Es drängt auch das Kapital. Frenetisch bejubelte es am 6. Oktober 2004 die Verpflichtung Bernhards als obersten Verantwortlichen für die Marken VW, Skoda, Bentley und Bugatti. Acht Prozent Kurssteigerung für die VW-Aktie innerhalb von wenigen Minuten – die Börse benahm sich wie 14-Jährige beim Robbie-Williams-Konzert. Der Mann, der Chrysler auf Gewinnkurs zurechtstutzte, der Mercedes einen „Sanierungsfall“ nannte, bei dem man „bis zu den Knien im Blut waten“ müsse und der deshalb vom Betriebsrat abgeschossen wurde, kurz bevor er Mercedes-Chef werden sollte: Dieser Mann würde die verkrustete und viel zu teuer produzierende Volkswagen-Gruppe auf den Pfad der kapitalistischen Tugend zurückführen. „Ein harter Sanierer“ (Analyst 1), „jemand, der rigoros durchgreift“ (Analyst 2), das sei „genau das, was VW jetzt braucht“ (Analyst 3).

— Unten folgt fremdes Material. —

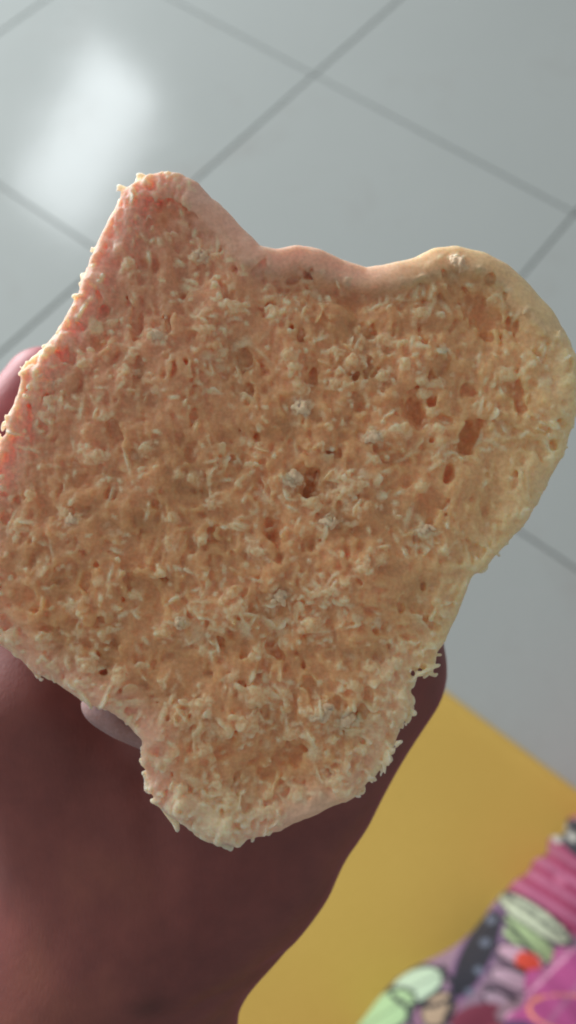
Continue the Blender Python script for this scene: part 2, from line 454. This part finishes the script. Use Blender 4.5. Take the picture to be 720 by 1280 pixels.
# ================================================================== BREAD
K = D0 * 1000 / F                                            # mm per photo pixel on the face
def PX(px, py): return (px - 360) * K, -(py - 640) * K
OUT = [  # photo outline: x, y, smoothness of the crust there
 (142,248,.2),(152,232,.3),(168,219,.4),(186,211,.4),(205,208,.45),(228,212,.5),(248,222,.5),(262,240,.6),(285,262,.8),(308,285,1),(325,302,1),(345,306,1),(370,301,1),
 (400,305,1),(430,318,1),(460,327,1),(490,324,1),(520,316,1),(545,304,1),(575,301,1),(610,310,1),(640,325,1),(662,345,1),(685,370,.9),
 (705,395,.6),(718,420,.45),(726,450,.4),(727,490,.4),(722,530,.4),(710,565,.4),(690,605,.4),(665,648,.4),(640,680,.4),(615,705,.4),
 (597,720,.4),(590,735,.3),(580,765,.2),(568,790,.2),(556,820,.1),(545,845,0),(530,840,0),(518,842,0),(514,858,0),(517,885,0),(510,905,0),
 (498,930,0),(487,945,0),(480,958,0),(468,975,0),(452,998,.3),(425,1012,.5),(390,1028,.6),(350,1045,.5),(310,1055,.2),(290,1062,0),(265,1057,0),
 (240,1050,0),(228,1035,0),(212,1025,0),(195,1010,0),(183,985,0),(175,955,0),(178,925,0),(160,908,0),(130,890,.1),(100,878,.3),(70,860,.3),
 (40,845,.2),(15,820,.1),(-8,802,0),(-30,780,0),(-45,740,0),(-45,690,0),(-36,640,0),(-20,590,.1),(-6,556,.1),(4,530,.1),(18,495,.1),(22,462,.0),(38,452,0),(48,438,.1),(66,410,.2),(84,378,.2),
 (98,350,.2),(112,312,.2),(126,280,.2)]
vox = .2
BX, BY, BZ = -64., -64., -24.
shp = (600, 644, 142)
X1 = (BX + np.arange(shp[0]) * vox).astype(np.float32); Y1 = (BY + np.arange(shp[1]) * vox).astype(np.float32); Z1 = (BZ + np.arange(shp[2]) * vox).astype(np.float32)
XX, YY = np.meshgrid(X1, Y1, indexing='ij')
poly = np.array([PX(a, b) for a, b, _ in OUT]); sw = np.array([s for _, _, s in OUT])
def poly_dist(XX, YY):
    best = np.full(XX.shape, 1e9, np.float32); wt = np.zeros(XX.shape, np.float32); ins = np.zeros(XX.shape, bool)
    n = len(poly)
    for i in range(n):
        a, b = poly[i], poly[(i + 1) % n]; d = b - a
        t = np.clip(((XX - a[0]) * d[0] + (YY - a[1]) * d[1]) / (d @ d), 0, 1)
        dx = XX - (a[0] + t * d[0]); dy = YY - (a[1] + t * d[1]); D = dx * dx + dy * dy
        mk = D < best; best[mk] = D[mk]; wt[mk] = (sw[i] + (sw[(i + 1) % n] - sw[i]) * t)[mk]
        c = ((a[1] > YY) != (b[1] > YY)); 
        if abs(d[1]) > 1e-9: ins ^= c & (XX < a[0] + (YY - a[1]) * d[0] / d[1])
    return np.where(ins, np.sqrt(best), -np.sqrt(best)).astype(np.float32), wt
d2, s2 = poly_dist(XX, YY)
def blur2(a, n):
    for _ in range(n):
        a = (np.roll(a, 1, 0) + np.roll(a, -1, 0) + np.roll(a, 1, 1) + np.roll(a, -1, 1) + a) / 5
    return a
s2 = blur2(s2, 30)
n2 = lambda mmx, sd_: value(shp[:2], (mmx / vox, mmx / vox), sd_)
# relief of the torn face
rimr = 1.6 + 3.2 * s2
dd = np.clip(d2, 0, None)
rnd = np.where(dd < rimr, rimr * (1 - np.sqrt(np.clip(1 - (1 - dd / rimr) ** 2, 0, 1))), 0)
h = -rnd + 1.0 * n2(17, 1) + 1.0 * n2(7.5, 2) + .4 * n2(4.5, 22) + (.6 * n2(3.3, 3) + .35 * n2(1.8, 33)) * (1 - .8 * s2 * (1 - sm(dd, 3, 6)))
smooth_band = sm(s2, .35, .8) * (1 - sm(dd + .9 * n2(3, 4) + .5 * n2(1.2, 44), 3.6, 5.6))
h = h - 1.7 * sm(s2, .3, .8) * sm(dd, 4.0, 6.5) * (1 - .6 * sm(dd, 10, 20))
h = h * (1 - .45 * smooth_band) 
rough = 1 - .93 * smooth_band
h0 = h.copy()
d3 = (d2 + (n2(1.6, 5) * .35 + n2(4, 6) * .5 + n2(.8, 7) * .10) * (1 - .85 * s2))
f = np.minimum(h[:, :, None] - Z1[None, None], d3[:, :, None] + np.zeros(len(Z1), np.float32)).astype(np.float32)
f = np.minimum(f, (Z1 - (BZ + 2.0))[None, None])
depth = np.clip(f, None, 50).copy()
def n3(mm_, sd_, an=(1, 1, 1)): return value(shp, tuple(mm_ / vox * a for a in an), sd_)
lab = np.zeros(shp, np.uint8); flk = np.zeros(shp, np.float32)
def rotm(g):
    qv = g.normal(size=4); qv /= np.linalg.norm(qv); a, b, c, d = qv
    return np.array([[a*a+b*b-c*c-d*d, 2*(b*c-a*d), 2*(b*d+a*c)], [2*(b*c+a*d), a*a-b*b+c*c-d*d, 2*(c*d-a*b)], [2*(b*d-a*c), 2*(c*d+a*b), a*a-b*b-c*c+d*d]])
def splat(c, r, M, mode, flake=0., label=0, k=.25, amt=None):
    c = np.array(c, float); r = np.array(r, float); R = r.max() + .7
    i0 = ((c - R - (BX, BY, BZ)) / vox).astype(int); i1 = ((c + R - (BX, BY, BZ)) / vox).astype(int) + 2
    i0 = np.clip(i0, 0, shp); i1 = np.clip(i1, 0, shp)
    if (i1 <= i0).any(): return
    sl = tuple(slice(a, b) for a, b in zip(i0, i1))
    x = (X1[sl[0]] - c[0])[:, None, None]; y = (Y1[sl[1]] - c[1])[None, :, None]; z = (Z1[sl[2]] - c[2])[None, None]
    q = 0
    for a in range(3): q = q + ((M[a, 0] * x + M[a, 1] * y + M[a, 2] * z) / r[a]) ** 2
    v = ((1 - np.sqrt(q)) * r.min()).astype(np.float32)
    g = f[sl]
    if mode < 0:
        f[sl] = np.minimum(g, -v)
    else:
        hh = np.clip(.5 + .5 * (g - v) / k, 0, 1); f[sl] = v + (g - v) * hh + k * hh * (1 - hh)
        flk[sl] = np.maximum(flk[sl], flake * np.clip(v / .3 + 1, 0, 1))
        if label: lab[sl][v > -.45] = label
I3 = np.eye(3)
def hz(x, y):
    i = int(np.clip((x - BX) / vox, 0, shp[0] - 1)); j = int(np.clip((y - BY) / vox, 0, shp[1] - 1)); return h[i, j], d2[i, j], smooth_band[i, j]
g = np.random.default_rng(5); pit = np.zeros(shp[:2])
# deeper holes seen in the photograph: x, y, half width, half height (px), depth mm, tilt
for px, py, a, b, dp, an in ((520,515,14,20,4.5,.5),(590,541,12,23,5,-.35),(390,605,9,20,5,-.25),(340,664,9,18,4.5,.2),(562,590,8,16,3.5,-.2),(326,598,9,26,2.6,0),(535,630,16,26,2.4,-.5),
        (606,388,36,15,2.4,-.5),(586,487,10,7,3,0),(648,498,7,22,2.8,.1),(216,272,24,26,1.3,.3),(124,424,10,16,3,0),(32,748,20,13,2.6,0),(105,798,22,14,2.2,-.4),(60,690,18,16,1.8,0),(285,940,26,10,1.6,-.1),
        (450,505,8,10,2.6,0),(540,500,8,8,2.2,0),(365,945,24,7,1.4,.4),(100,600,16,9,2.2,-.4),(610,640,7,14,1.8,0),(430,860,22,8,2,-.5),(240,565,8,12,2.2,0),(445,370,16,8,1.6,0),(160,690,10,14,1.8,.2),(465,765,13,9,2.2,.5),(190,745,8,16,1.8,.3),(330,835,9,18,2.2,-.3)):
    x, y = PX(px, py); z0, _, _ = hz(x, y); c_, s_ = math.cos(an), math.sin(an)
    M = np.array([[c_, s_, 0], [-s_, c_, 0], [0, 0, 1.]])
    for t in range(4):
        o_ = g.normal(size=2) * (.42 * a * K, .38 * b * K) * (t > 0); sc_ = 1 if t == 0 else g.uniform(.45, .75)
        splat((x + c_ * o_[0] - s_ * o_[1], y + s_ * o_[0] + c_ * o_[1], z0 + .2), (a * K * sc_ * 1.15, b * K * sc_ * 1.15, dp * sc_ * .62), M, -1)
    pit += .9 * np.exp(-(((XX - x) * c_ + (YY - y) * s_) / (a * K * 1.2)) ** 2 - ((-(XX - x) * s_ + (YY - y) * c_) / (b * K * 1.2)) ** 2)
# pores of the crumb, open where the slice was torn
g = np.random.default_rng(5)
for k in range(1300):
    x = g.uniform(-58, 54); y = g.uniform(-60, 60); z0, dq, sb = hz(x, y)
    if dq < 1.0 or sb > .3: continue
    r = min(1.5, .34 * math.exp(abs(g.normal()) * .55))
    an = g.normal(.25, .6); c_, s_ = math.cos(an), math.sin(an)
    M = np.array([[c_, s_, 0], [-s_, c_, 0], [0, 0, 1.]])
    splat((x, y, z0 - g.uniform(-.7, .35)), (r * .8, r * g.uniform(1.2, 2.4), r * .9), M, -1)
amp = ((rough * (1 - .6 * np.clip(pit, 0, 1)))[:, :, None] * np.ones(len(Z1), np.float32)).astype(np.float32)
side = sm(-d2, -3, 0)[:, :, None]
nf = np.zeros(shp, np.float32)
nf += .62 * n3(3.0, 101, (1, 1.2, 1))
r1 = n3(2.2, 102, (.9, 1.3, 1)); nf += .50 * (.36 - 1.5 * np.abs(r1))
del r1
r1 = n3(4.2, 133, (1.5, .8, 1)); nf += .48 * (.36 - 1.5 * np.abs(r1)); del r1
r1 = n3(1.3, 103, (.65, 1.9, 1)); nf += .52 * (.42 - 1.7 * np.abs(r1)); del r1
r1 = n3(1.1, 113, (1.6, .7, 1)); nf += .34 * (.42 - 1.7 * np.abs(r1)); del r1
nf += .26 * n3(.7, 104)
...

Gorbi-Feeling an der Börse: So wie bei der Wahl Michael Gorbatschows zum KPdSU-Generalsekretär am 11. März 1985 weckt eine einzige Personalie die Hoffnung, dass ein Reformprozess in Gang kommt, der einen scheinbar unbezwingbaren Moloch umstülpt. In der Sowjetunion und ihren Satellitenstaaten begann tatsächlich ein Reformprozess – der vier Jahre später erst den Ostblock, dann die DDR und schließlich auch die Sowjetunion selbst auflöste. Die Hoffnungen, die in den Reformer gesetzt worden waren, hatten sich für fast alle erfüllt. Außer für die Russen natürlich. Sie verloren große Teile ihres Imperiums und ihren Supermacht-Status. Wolfgang Bernhard, der Hoffnungsträger, der Gorbatschow von Wolfsburg – und der Anfang vom Ende des Volkswagen-Imperiums?
Sein Chef, Bernd Pischetsrieder, hat schon mal mit Glasnost angefangen. Die Wolfsburger Zentrale soll in diesem Jahr so umgebaut werden, dass jeder Angestellte und jeder Manager hinterher genau weiß, ob er für den Gesamtkonzern arbeitet oder nur für die Marke VW. Eine eigentlich selbstverständliche und in jedem Großunternehmen längst praktizierte Trennung, nur eben bei Volkswagen nicht. Mit dieser Operation will Pischetsrieder die Zentrale beherrschbar, zumindest überschaubar machen. Denn noch genießt dieses Privileg allein der Betriebsrat: Das engmaschige Netz der etwa 2000 IG-Metall-Vertrauensleute allein am Standort Wolfsburg sorgt dafür, dass niemand im Konzern besser über das Unternehmen Bescheid weiß als Klaus Volkert, der Vorsitzende des Konzernbetriebsrats. Und Wissen ist bekanntermaßen Macht.